DIRECTIONS –
Spot each line in the records below where the word "file" occurs, then copy it.

Excerpt from a dataset:
------------------------------------
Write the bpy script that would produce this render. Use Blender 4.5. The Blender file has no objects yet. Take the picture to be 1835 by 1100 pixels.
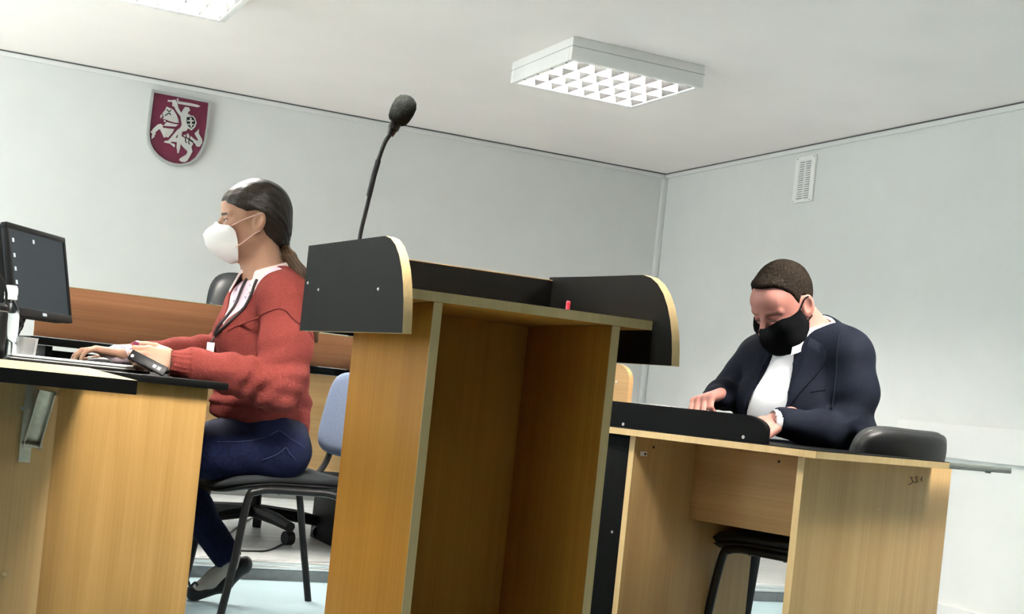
import bpy, bmesh, math, random
import numpy as np
from mathutils import Vector, Matrix
from mathutils.bvhtree import BVHTree

# ------------------------------------------------------------------ camera, sky, exposure
S = bpy.context.scene
COL = S.collection
random.seed(7); RNG = np.random.default_rng(7)
F, PPX, PPY, ROLL, EYE, YAW = 2500.0, 917.5, 712.0, math.radians(6.0), 0.78, math.radians(24.3)
cR, sR = math.cos(ROLL), math.sin(ROLL)
FW = np.array([math.sin(YAW), math.cos(YAW), 0.0]); RT = np.array([math.cos(YAW), -math.sin(YAW), 0.0]); UP = np.array([0, 0, 1.0])
cam = bpy.data.cameras.new('camera'); camo = bpy.data.objects.new('camera', cam); COL.objects.link(camo)
cam.sensor_width = 36.0; cam.lens = 36.0 * F / 1835.0; cam.shift_y = (PPY - 550.0) / 1835.0; cam.clip_start = 0.05
cx = cR * RT + sR * UP; cy = -sR * RT + cR * UP; cz = -FW
camo.matrix_world = Matrix(((cx[0], cy[0], cz[0], 0), (cx[1], cy[1], cz[1], 0), (cx[2], cy[2], cz[2], EYE), (0, 0, 0, 1)))
S.camera = camo
vs = S.view_settings
vs.view_transform = 'Standard'; vs.look = 'None'; vs.gamma = 1.0; vs.use_curve_mapping = False; vs.exposure = 2.2
world = bpy.data.worlds.new('overcast_sky'); S.world = world; world.use_nodes = True
wb = world.node_tree.nodes['Background']; wb.inputs[0].default_value = (0.86, 0.93, 1.0, 1); wb.inputs[1].default_value = 3.3

# room: X to the right along the back wall, Y away from the camera
XL, XR, YB, YF, ZC = -2.3, 4.425, 7.775, -4.5, 2.30

# measured directions: a photo position plus a real distance gives a point of the room
def ray(x, y):
    dx, dy = x - PPX, y - PPY
    u = cR * dx + sR * dy; v = sR * dx - cR * dy
    return FW + RT * (u / F) + UP * (v / F)
CAMP = np.array([0, 0, EYE])
def at(x, y, d): return CAMP + ray(x, y) * d
def onY(x, y, Y): r = ray(x, y); return CAMP + r * (Y / r[1])
def onX(x, y, X): r = ray(x, y); return CAMP + r * (X / r[0])
def onZ(x, y, Z): r = ray(x, y); return CAMP + r * ((Z - EYE) / r[2])

WINDOWS = [(4.1, 5.3), (5.6, 6.8)]
WZ = (0.75, 2.18)
for (a, b) in WINDOWS:      # portals only guide the sky light through the window openings
    l = bpy.data.lights.new('window_portal', 'AREA'); l.shape = 'RECTANGLE'; l.size = WZ[1] - WZ[0]; l.size_y = b - a
    l.cycles.is_portal = True
    o = bpy.data.objects.new('window_portal', l); COL.objects.link(o)
    o.location = (XL - 0.02, (a + b) / 2, (WZ[0] + WZ[1]) / 2); o.rotation_euler = (0, -math.pi / 2, 0)

sun = bpy.data.lights.new('sun', 'SUN'); sun.energy = 38.0; sun.angle = math.radians(0.6); sun.color = (1.0, 0.93, 0.84)  # added to brighten the ceiling by bounce from an unseen floor patch
so = bpy.data.objects.new('sun', sun); COL.objects.link(so); so.rotation_euler = (0, math.radians(-36), 0)

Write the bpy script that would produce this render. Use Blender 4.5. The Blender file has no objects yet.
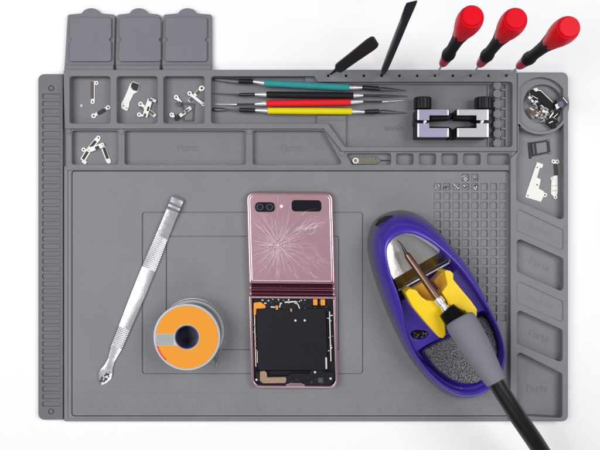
import bpy, bmesh, math, random
import numpy as np
from mathutils import Vector, Matrix
random.seed(7)
C = bpy.context.scene.collection
S = 0.00085          # metres per unit (the mat is 0.45 m wide)
H = 680.0            # camera height in units
PI = math.pi

# ------------------------------------------------------------------ measuring
def P(px, py, z=0.0):
    k = (H - z) / H
    return Vector(((px - 300) * k, (225 - py) * k, z))
def U(pts, z):
    return [P(x, y, z).to_2d() for x, y in pts]

# ------------------------------------------------------------------ materials
def mat(name, col, rough=0.5, metal=0.0, bump=0.0, bscale=2000, var=0.0, vscale=300, coat=0.0, trans=0.0, spec=0.5, alpha=1.0):
    m = bpy.data.materials.new(name); m.use_nodes = True
    nt = m.node_tree; b = nt.nodes['Principled BSDF']
    b.inputs['Base Color'].default_value = (*col, 1)
    b.inputs['Roughness'].default_value = rough
    b.inputs['Metallic'].default_value = metal
    b.inputs['Coat Weight'].default_value = coat
    b.inputs['Coat Roughness'].default_value = 0.08
    b.inputs['Transmission Weight'].default_value = trans
    b.inputs['Specular IOR Level'].default_value = spec
    b.inputs['Alpha'].default_value = alpha
    tc = nt.nodes.new('ShaderNodeTexCoord')
    if var:
        n = nt.nodes.new('ShaderNodeTexNoise'); n.inputs['Scale'].default_value = vscale
        n.inputs['Detail'].default_value = 5; n.inputs['Roughness'].default_value = 0.65
        nt.links.new(tc.outputs['Object'], n.inputs['Vector'])
        r = nt.nodes.new('ShaderNodeValToRGB')
        r.color_ramp.elements[0].position = 0.3; r.color_ramp.elements[1].position = 0.7
        r.color_ramp.elements[0].color = (*[c * (1 - var) for c in col], 1)
        r.color_ramp.elements[1].color = (*[min(1, c * (1 + var)) for c in col], 1)
        nt.links.new(n.outputs['Fac'], r.inputs['Fac'])
        nt.links.new(r.outputs['Color'], b.inputs['Base Color'])
    if bump:
        n = nt.nodes.new('ShaderNodeTexNoise'); n.inputs['Scale'].default_value = bscale
        n.inputs['Detail'].default_value = 3
        nt.links.new(tc.outputs['Object'], n.inputs['Vector'])
        bp = nt.nodes.new('ShaderNodeBump'); bp.inputs['Strength'].default_value = bump
        bp.inputs['Distance'].default_value = 0.0004
        nt.links.new(n.outputs['Fac'], bp.inputs['Height'])
        nt.links.new(bp.outputs['Normal'], b.inputs['Normal'])
    return m

M = {}
M['silicone'] = mat('grey silicone', (0.206, 0.210, 0.226), 0.62, bump=0.25, bscale=1600, var=0.05, vscale=900, spec=0.35)
M['silicone_strip'] = mat('grey silicone strip', (0.148, 0.152, 0.170), 0.62, bump=0.35, bscale=1800, var=0.09, vscale=1500, spec=0.35)
M['silicone_tray'] = mat('grey silicone tray', (0.184, 0.186, 0.208), 0.62, bump=0.3, bscale=1600, var=0.06, vscale=900, spec=0.35)
M['silicone_lid'] = mat('grey silicone lid', (0.176, 0.177, 0.202), 0.62, bump=0.3, bscale=1600, var=0.05, vscale=700, spec=0.35)
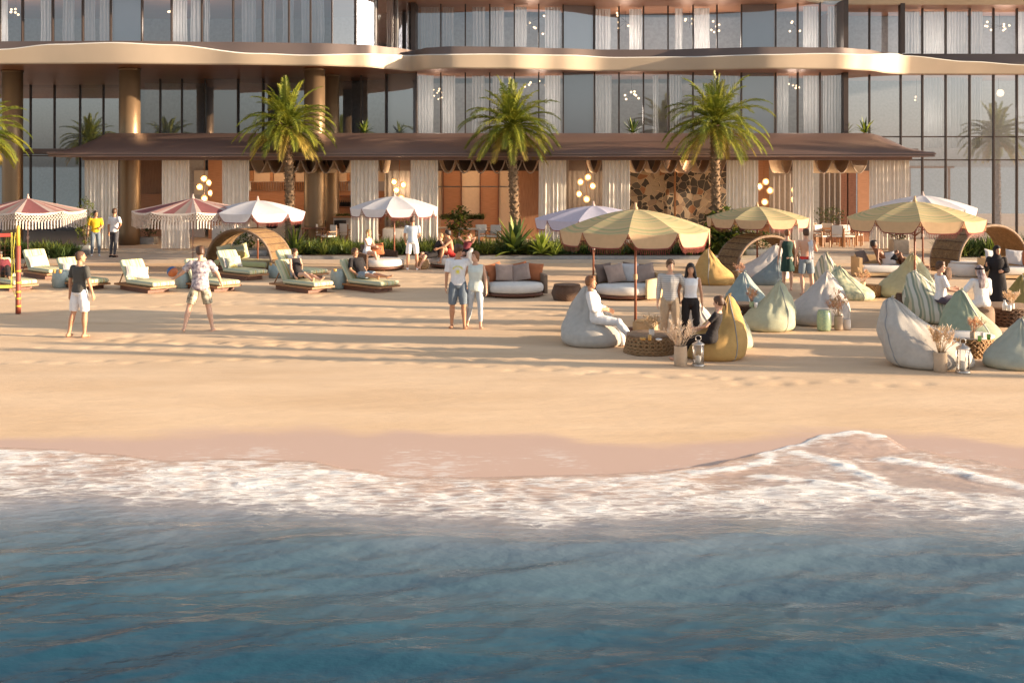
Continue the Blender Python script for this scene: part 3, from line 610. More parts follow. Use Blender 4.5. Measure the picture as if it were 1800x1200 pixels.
wall(1325, 1358, 51, zb, zt, 'terra'); pp('dark_hanging_panel', slats(1352, 1400, 50, 'greycurtain', .2), W['greycurtain']); wall(1300, 1540, 53, zb, zt, 'room')
pp('dark_hanging_panel', slats(1440, 1478, 50.5, 'greycurtain', .2), W['greycurtain']); wall(1478, 1505, 50.5, zb, zt, 'teakdark'); wall(1508, 1528, 49, zb, zt, 'terra')
# scalloped ceiling drapes
def swag(p0, p1, d, n=None):
    x0 = X(p0, d); x1 = X(p1, d); n = n or max(1, round((x1-x0)/.72)); w = (x1-x0)/n
    for k in range(n):
        s = MB()
        f = lambda u, v, xx=x0+k*w: (xx+w*u, d+v*2.2, 3.84-.62*(math.sin(PI*u)**.75)-.0*v)
        s.grid(f, 14, 2)
        s.tube([(x0+k*w+w*i/14, d-.01, 3.845-.62*(math.sin(PI*i/14)**.75)) for i in range(15)], .026, 6)
        pp('ceiling_drape', s, W['drape'])
for a_, b_ in ((438,618),(664,724),(770,948),(1000,1060),(1106,1278),(1370,1394),(1429,1528)): wall(a_, b_, 48.25, 3.30, 3.856, 'darkslat', 'swag_shade_panel', .05)  # dark sheets standing in for the shade between ceiling and swags
swag(440, 617, 45.9, 6); swag(664, 677, 46, 1); swag(772, 947, 45.9, 6); swag(1036, 1058, 46, 1); swag(1108, 1277, 45.9, 6); swag(1372, 1393, 46, 1); swag(1431, 1526, 45.9, 3)
# pavilion curtains
CUR = [(148,207,'beside the leafy potted bamboo and two standing men'),(285,333,'behind the right-hand fringed dusty red parasol'),(390,438,'right of the leftmost globe lamp cluster'),(617,665,'just right of the second lit column'),(722,770,'behind the man in the pale blue shirt'),(947,995,'right of the middle palm trunk'),(1059,1107,'left of the rubble stone wall'),(1277,1333,'right of the stone wall and the right-hand palm'),(1393,1430,'narrow one right of the right-hand globe lamps'),(1528,1598,'widest one at the right end of the restaurant')]
def curtainmesh(w, h, folds, amp, seed, n=8):
    rc = random.Random(seed); s = MB(); ph = [rc.uniform(-.5, .5) for _ in range(40)]
    def f(u, v):
        k = u*folds; j = ph[int(k) % 40]; a = amp*(.55+.45*v)
        return (-w/2+w*u+.02*math.sin(9*v+j*6)*(1-v), a*math.sin(2*PI*k+j)+.5*a*math.sin(2*PI*k*.37+j*3), h*v)
    s.grid(f, int(folds*n), 5); return s
for i, (a, b, txt) in enumerate(CUR):
    d = 44.92; w = (b-a)*d/F
    c = curtainmesh(w, 3.49, max(4, int(w/.135)), .045, i).build('curtain', W['curtain'], None, (X((a+b)/2, d), d, .26))
    tag(c, 'cream pleated curtain, '+txt, 'curtain', 'cream curtains along the restaurant front')
# curtains behind the upper glass
C2 = [(735,762),(778,800),(830,852),(866,886),(958,985),(1047,1075),(1148,1157),(1178,1198),(1275,1298),(1366,1386),(1412,1440),(1447,1478),(1625,1656),(1665,1700),(1708,1727),(1790,1815)]
C3 = [(0,14),(72,90),(110,131),(147,167),(175,199),(303,329),(335,355),(360,369),(425,450),(463,485),(497,516),(530,570),(628,662),(680,700),(740,772),(778,798),(830,853),(862,886),(905,926),(958,985),(1047,1073),(1106,1128),(1186,1200),(1220,1247),(1412,1438),(1455,1475),(1590,1616),(1622,1659),(1664,1700),(1708,1727),(1789,1812)]
for lst, line, z0, z1, fl in ((C2, L2, 4.3, 7.45, 'middle floor'), (C3, L3, 8.5, 10.55, 'top floor in view')):
    for i, (a, b) in enumerate(lst):
        d = lin((a+b)/2, line)+.28; w = (b-a)*d/F; h = z1-z0 if not (line is L3 and b < 724) else 2.9
        c = curtainmesh(w, h, max(2, int(w/.12)), .035, i+50, 6).build('sheer_curtain', W['sheer'], None, (X((a+b)/2, d), d, z0))
        tag(c, 'sheer white curtain behind the %s glass, %s from the left' % (fl, ORD[i]), 'curtain', 'sheer curtains behind the hotel glass')
# chandeliers behind the upper glass
GL = emit('lit_globe', (1,.72,.40), 9); GL2 = emit('lit_dim_globe', (1,.66,.36), 1.5)
rc = random.Random(11)
def chandelier(px, py, d, n, w, h, label, r=.06, ztop=None, grp='chandeliers behind the hotel glass'):
    x = X(px, d); z = Z(py, d); t = thing('chandelier', label, 'chandelier', (x, d, z), 0, grp)
    s = MB(); ps = []
    for i in range(n):
        p = (rc.uniform(-w, w), rc.uniform(-.3, .3), rc.uniform(-h, h)); ps.append(p); s.tube([(0,0,0), p], .008, 5)
    top = (ztop or z+h+.8)-z; s.tube([(0,0,-h), (0,0,top)], .01, 5); s.build('rod', W['mullion'], t)
    for p in ps:
        g = MB(); g.lathe([(r*math.sin(a*PI/6)+.001, -r*math.cos(a*PI/6)) for a in range(7)], 10, M=Matrix.Translation(p)); g.build('globe', GL2, t)
    l = bpy.data.lights.new('lamp_light', 'POINT'); l.energy = 34; l.color = (1,.86,.70); l.shadow_soft_size = .4
    lo = bpy.data.objects.new('lamp_light', l); COL.objects.link(lo); lo.parent = t; lo.location = (0, -.5, -.9)
CH = [(28,24,48.6,6,.35,.22,'lit cluster of round globes behind the top glass at the far left'),(310,12,48.6,4,.35,.25,'sparse lit globes behind the top glass, second from the left'),(930,40,52.5,8,.7,.5,'spiky spread of lit rods above the middle palm, top floor'),(1100,38,52.5,7,.5,.4,'faint scattered sparks behind the top glass right of the middle palm'),(1212,42,52.5,5,.35,.2,'left one of two bright blob clusters, top floor above the right-hand palm'),(1257,46,52.5,6,.2,.35,'right one of two bright blob clusters, top floor above the right-hand palm'),(1400,48,52,5,.25,.3,'small drops of light by the bright curtain, top floor'),(1622,55,53.6,5,.5,.12,'small lights before the sheer curtains, right wing top floor'),(1757,46,53.6,9,.75,.18,'wide branching chandelier at the right end of the top floor'),(772,165,51.5,22,.42,.28,'big dense ball of tiny lights on the middle floor'),(948,147,51.5,6,.7,.14,'lit globes in a row behind the middle palm crown'),(1110,168,51.5,7,.5,.2,'short lit discs right of the middle palm crown'),(1392,148,51.5,5,.4,.2,'few bright bulbs on the middle floor right of the right-hand palm'),(1611,175,52.5,3,.06,.15,'slim drop of lights on the right wing middle floor'),(1755,165,52.5,1,.05,.05,'single large pale globe on the right wing')]
for i, (px, py, d, n, w, h, lb) in enumerate(CH): chandelier(px, py, d, n, w, h, lb, .035 if n > 20 else (.17 if n == 1 else .05), None)
# pavilion lamp clusters: discs with glowing middles, and a real lamp in each
DISC = pbr('alabaster_disc', (.66,.46,.26), .6, trans=.3)
def discs(px, py, d, pts, label):
    x = X(px, d); z = Z(py, d); t = thing('pendant_light', label, 'pendant lamp', (x, d, z), 0, 'pendant lamps of glowing discs in the restaurant')
    s = MB(); s.tube([(0,0,-.55), (0,0,3.86-z)], .012, 5); s.build('rod', W['teak'], t)
    for dx, dz, tl in pts:
        M = Matrix.Translation((dx, -.05, dz)) @ Matrix.Rotation(R(90), 4, 'X') @ Matrix.Rotation(tl, 4, 'Y')
        g = MB(); g.lathe([(.001, -.03), (.12, -.02), (.16, .02), (.155, .05), (.12, .0), (.001, -.005)], 18, M=M); c = g.build('shade', DISC, t)
        g = MB(); g.lathe([(.001, .055), (.05, .045), (.065, .0), (.05, -.04), (.001, -.05)], 12, M=M @ Matrix.Translation((0,0,.03))); g.build('bulb', GL, c)
        s2 = MB(); s2.tube([(0, 0, dz+.03), (dx, 0, dz)], .008, 4); s2.build('arm', W['teak'], t)
    l = bpy.data.lights.new('lamp_light', 'POINT'); l.energy = 35; l.color = (1,.72,.42); l.shadow_soft_size = .25
    lo = bpy.data.objects.new('lamp_light', l); COL.objects.link(lo); lo.parent = t; lo.location = (0, .5, -.1)
discs(359, 333, 47.5, [(0,.45,.1),(.22,.28,-.4),(-.18,.10,.4),(.28,-.15,-.6),(.02,-.38,.2)], 'globe lamp cluster between the two curtains right of the fringed parasol top')
discs(702, 325, 47.5, [(-.22,.12,.6),(.18,0,-.4),(-.12,-.22,.3),(.08,-.55,0)], 'globe lamp cluster above the white parasol in the middle')
discs(1031, 325, 47.5, [(.06,.32,.1),(-.26,.12,.4),(.26,-.05,-.6),(-.32,-.38,.5),(.0,-.60,.1)], 'five-disc lamp cluster above the lavender parasol')
discs(1343, 330, 47.5, [(.06,.25,0),(-.2,.05,.3),(.24,-.12,-.5),(.02,-.6,0)], 'lamp cluster above the tan parasol, left of a narrow curtain')
discs(1395, 338, 47.8, [(0,.1,.4),(0,-.3,.2)], 'two glowing discs peeking out beside the narrow curtain')
def warm(px, d, z, e):
    t = thing('ceiling_lamp', 'small recessed warm lamp in the restaurant ceiling, %s' % LBL.pop(0), 'lamp', (X(px, d), d, z))
    s = MB(); s.lathe([(.001,0),(.07,0),(.08,-.01),(.08,-.03),(.001,-.03)], 14); s.build('housing', GL, t)
    l = bpy.data.lights.new('lamp_light', 'POINT'); l.energy = e; l.color = (1,.66,.36); l.shadow_soft_size = .2
    lo = bpy.data.objects.new('lamp_light', l); COL.objects.link(lo); lo.parent = t; lo.location = (0,0,-.25)
LBL = ['over the bar', 'over the right end of the bar', 'before the terracotta panels', 'before the stone wall', 'over the dark right-hand dining corner']
warm(470, 50.5, 3.85, 34); warm(600, 50.5, 3.85, 28); warm(830, 49.0, 3.85, 30); warm(1190, 48.2, 3.85, 26); warm(1470, 49.5, 3.85, 5)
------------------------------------
SOLVED PROBLEM –
Write the bpy script that would produce this render. Use Blender 4.5. The Blender file has no objects yet. Take the picture to be 1835 by 1100 pixels.
Write the bpy script that would produce this render. Use Blender 4.5. The Blender file has no objects yet.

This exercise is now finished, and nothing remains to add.